The world’s first delta-wide sand budget

By April 2023, the Viet Nam Disaster Management Authority, which is partnering in this project with WWF and the German government, will deliver the first ever delta-wide sand budget. Another team working in parallel will produce a river stability plan for the delta, measuring and modelling for the first time the changes triggered by sand mining across the Mekong Delta, with key recommendations for better regulation and enforcement.

Unlike in the world of finance, there is no way to simply forgive the sand debt that has built up over decades in the Mekong Delta. But these game-changing innovations offer decision-makers in government and industry the tools to determine how best to restore the delta’s sand balance sheet. They will be able to assess whether sand holds more value to people and nature trapped in buildings and reclaimed land, or flowing through channels and along the coast, offering free and effective protection from the impacts of climate change.

These tools come at a crucial moment, since demand for sand (and other aggregates used in construction) is expected to increase significantly over the next 30 years to support economic growth and meet rising demands for infrastructure.
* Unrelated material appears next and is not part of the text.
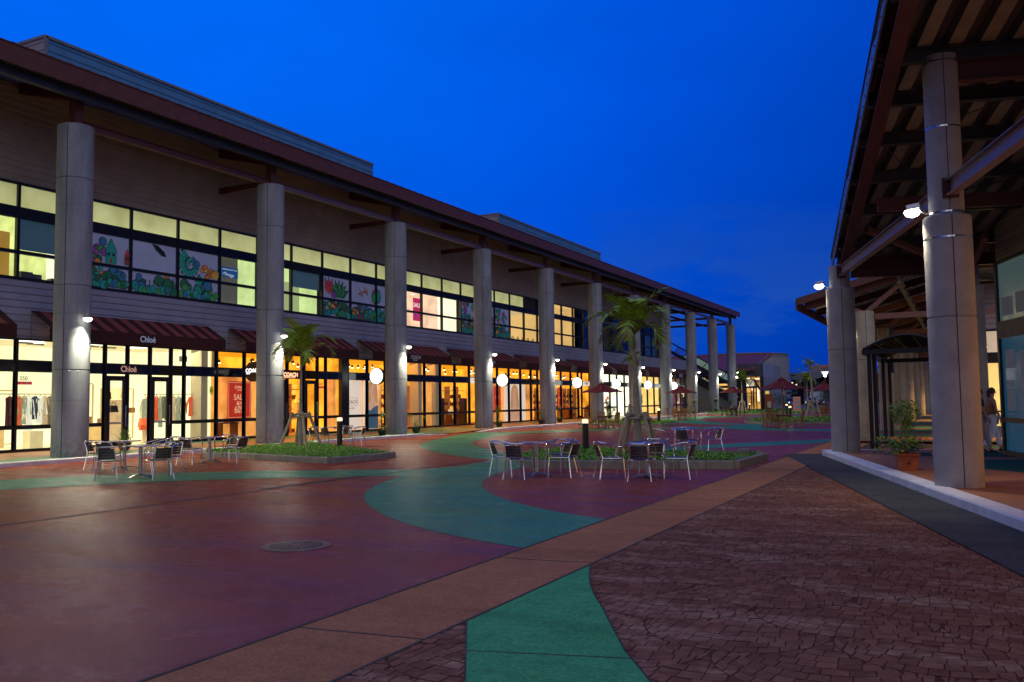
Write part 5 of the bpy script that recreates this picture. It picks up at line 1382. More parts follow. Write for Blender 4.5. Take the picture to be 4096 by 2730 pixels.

Some of this demand will be met by grinding rocks to manufacture sand, which can be done more sustainably now. But river mining will continue to be an important source of sand, with huge impacts if it is not rigorously regulated.

The Mekong is drowning in sand debt. Decision-makers must work with nature — with the natural dynamics of the river and its flow of water and sediments — to replenish what has been lost and start to rebuild the delta’s reserves. The development of a sand budget for the Mekong will finally allow governments and businesses to plan a sustainable path to a more resilient future; one based on using sand to rebuild the delta as well as building infrastructure on top of it.